Dataset extract>
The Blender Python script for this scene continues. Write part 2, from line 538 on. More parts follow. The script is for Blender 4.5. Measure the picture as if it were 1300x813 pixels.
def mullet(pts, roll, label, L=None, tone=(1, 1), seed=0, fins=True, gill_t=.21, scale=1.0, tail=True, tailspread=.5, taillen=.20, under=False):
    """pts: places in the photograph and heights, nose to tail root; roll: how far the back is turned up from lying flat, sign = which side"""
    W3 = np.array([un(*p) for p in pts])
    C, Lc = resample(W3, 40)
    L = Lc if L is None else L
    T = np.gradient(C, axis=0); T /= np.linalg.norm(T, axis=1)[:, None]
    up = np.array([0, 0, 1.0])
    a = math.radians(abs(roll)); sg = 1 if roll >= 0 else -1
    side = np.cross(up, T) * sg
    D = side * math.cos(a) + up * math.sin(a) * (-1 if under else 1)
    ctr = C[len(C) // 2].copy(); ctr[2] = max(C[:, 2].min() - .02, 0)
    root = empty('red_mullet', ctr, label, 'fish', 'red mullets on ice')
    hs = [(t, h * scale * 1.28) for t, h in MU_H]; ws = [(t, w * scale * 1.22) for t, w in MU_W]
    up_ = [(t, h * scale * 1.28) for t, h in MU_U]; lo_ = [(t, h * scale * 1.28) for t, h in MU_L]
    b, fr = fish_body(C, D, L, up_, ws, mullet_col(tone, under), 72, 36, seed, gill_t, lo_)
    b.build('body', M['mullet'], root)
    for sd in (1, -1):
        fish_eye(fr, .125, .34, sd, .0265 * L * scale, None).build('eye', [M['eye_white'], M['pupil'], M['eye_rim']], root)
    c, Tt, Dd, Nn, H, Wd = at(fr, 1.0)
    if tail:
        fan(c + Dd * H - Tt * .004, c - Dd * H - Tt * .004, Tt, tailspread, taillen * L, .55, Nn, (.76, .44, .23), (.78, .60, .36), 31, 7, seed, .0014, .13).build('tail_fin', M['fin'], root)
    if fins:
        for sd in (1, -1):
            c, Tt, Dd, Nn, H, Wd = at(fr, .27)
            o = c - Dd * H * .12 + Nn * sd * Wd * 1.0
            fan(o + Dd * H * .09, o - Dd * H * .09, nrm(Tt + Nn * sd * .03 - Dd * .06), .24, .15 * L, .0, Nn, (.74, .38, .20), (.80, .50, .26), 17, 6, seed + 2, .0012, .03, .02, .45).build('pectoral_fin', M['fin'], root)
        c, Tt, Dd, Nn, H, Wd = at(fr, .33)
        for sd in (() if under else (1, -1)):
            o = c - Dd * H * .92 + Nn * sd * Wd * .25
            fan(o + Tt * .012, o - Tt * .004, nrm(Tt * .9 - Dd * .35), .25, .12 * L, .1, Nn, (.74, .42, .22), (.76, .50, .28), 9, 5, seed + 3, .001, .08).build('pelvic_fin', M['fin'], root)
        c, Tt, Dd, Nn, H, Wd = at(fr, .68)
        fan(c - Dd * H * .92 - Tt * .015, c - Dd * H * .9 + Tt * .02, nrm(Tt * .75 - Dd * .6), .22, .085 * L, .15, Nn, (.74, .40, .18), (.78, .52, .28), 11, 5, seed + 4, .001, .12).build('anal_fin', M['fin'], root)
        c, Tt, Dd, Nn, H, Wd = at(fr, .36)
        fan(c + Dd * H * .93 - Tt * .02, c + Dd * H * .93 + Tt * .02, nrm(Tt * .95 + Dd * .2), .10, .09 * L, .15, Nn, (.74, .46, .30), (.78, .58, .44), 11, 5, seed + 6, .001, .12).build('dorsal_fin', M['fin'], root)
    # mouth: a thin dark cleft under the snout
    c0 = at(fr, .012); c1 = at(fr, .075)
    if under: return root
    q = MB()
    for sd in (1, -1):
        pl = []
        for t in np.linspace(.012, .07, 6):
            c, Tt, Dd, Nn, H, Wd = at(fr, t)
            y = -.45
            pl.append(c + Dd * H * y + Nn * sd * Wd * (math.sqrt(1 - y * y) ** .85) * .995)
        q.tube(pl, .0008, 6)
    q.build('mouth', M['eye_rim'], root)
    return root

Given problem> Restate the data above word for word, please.

Written answer>
The Blender Python script for this scene continues. Write part 2, from line 538 on. More parts follow. The script is for Blender 4.5. Measure the picture as if it were 1300x813 pixels.
def mullet(pts, roll, label, L=None, tone=(1, 1), seed=0, fins=True, gill_t=.21, scale=1.0, tail=True, tailspread=.5, taillen=.20, under=False):
    """pts: places in the photograph and heights, nose to tail root; roll: how far the back is turned up from lying flat, sign = which side"""
    W3 = np.array([un(*p) for p in pts])
    C, Lc = resample(W3, 40)
    L = Lc if L is None else L
    T = np.gradient(C, axis=0); T /= np.linalg.norm(T, axis=1)[:, None]
    up = np.array([0, 0, 1.0])
    a = math.radians(abs(roll)); sg = 1 if roll >= 0 else -1
    side = np.cross(up, T) * sg
    D = side * math.cos(a) + up * math.sin(a) * (-1 if under else 1)
    ctr = C[len(C) // 2].copy(); ctr[2] = max(C[:, 2].min() - .02, 0)
    root = empty('red_mullet', ctr, label, 'fish', 'red mullets on ice')
    hs = [(t, h * scale * 1.28) for t, h in MU_H]; ws = [(t, w * scale * 1.22) for t, w in MU_W]
    up_ = [(t, h * scale * 1.28) for t, h in MU_U]; lo_ = [(t, h * scale * 1.28) for t, h in MU_L]
    b, fr = fish_body(C, D, L, up_, ws, mullet_col(tone, under), 72, 36, seed, gill_t, lo_)
    b.build('body', M['mullet'], root)
    for sd in (1, -1):
        fish_eye(fr, .125, .34, sd, .0265 * L * scale, None).build('eye', [M['eye_white'], M['pupil'], M['eye_rim']], root)
    c, Tt, Dd, Nn, H, Wd = at(fr, 1.0)
    if tail:
        fan(c + Dd * H - Tt * .004, c - Dd * H - Tt * .004, Tt, tailspread, taillen * L, .55, Nn, (.76, .44, .23), (.78, .60, .36), 31, 7, seed, .0014, .13).build('tail_fin', M['fin'], root)
    if fins:
        for sd in (1, -1):
            c, Tt, Dd, Nn, H, Wd = at(fr, .27)
            o = c - Dd * H * .12 + Nn * sd * Wd * 1.0
            fan(o + Dd * H * .09, o - Dd * H * .09, nrm(Tt + Nn * sd * .03 - Dd * .06), .24, .15 * L, .0, Nn, (.74, .38, .20), (.80, .50, .26), 17, 6, seed + 2, .0012, .03, .02, .45).build('pectoral_fin', M['fin'], root)
        c, Tt, Dd, Nn, H, Wd = at(fr, .33)
        for sd in (() if under else (1, -1)):
            o = c - Dd * H * .92 + Nn * sd * Wd * .25
            fan(o + Tt * .012, o - Tt * .004, nrm(Tt * .9 - Dd * .35), .25, .12 * L, .1, Nn, (.74, .42, .22), (.76, .50, .28), 9, 5, seed + 3, .001, .08).build('pelvic_fin', M['fin'], root)
        c, Tt, Dd, Nn, H, Wd = at(fr, .68)
        fan(c - Dd * H * .92 - Tt * .015, c - Dd * H * .9 + Tt * .02, nrm(Tt * .75 - Dd * .6), .22, .085 * L, .15, Nn, (.74, .40, .18), (.78, .52, .28), 11, 5, seed + 4, .001, .12).build('anal_fin', M['fin'], root)
        c, Tt, Dd, Nn, H, Wd = at(fr, .36)
        fan(c + Dd * H * .93 - Tt * .02, c + Dd * H * .93 + Tt * .02, nrm(Tt * .95 + Dd * .2), .10, .09 * L, .15, Nn, (.74, .46, .30), (.78, .58, .44), 11, 5, seed + 6, .001, .12).build('dorsal_fin', M['fin'], root)
    # mouth: a thin dark cleft under the snout
    c0 = at(fr, .012); c1 = at(fr, .075)
    if under: return root
    q = MB()
    for sd in (1, -1):
        pl = []
        for t in np.linspace(.012, .07, 6):
            c, Tt, Dd, Nn, H, Wd = at(fr, t)
            y = -.45
            pl.append(c + Dd * H * y + Nn * sd * Wd * (math.sqrt(1 - y * y) ** .85) * .995)
        q.tube(pl, .0008, 6)
    q.build('mouth', M['eye_rim'], root)
    return root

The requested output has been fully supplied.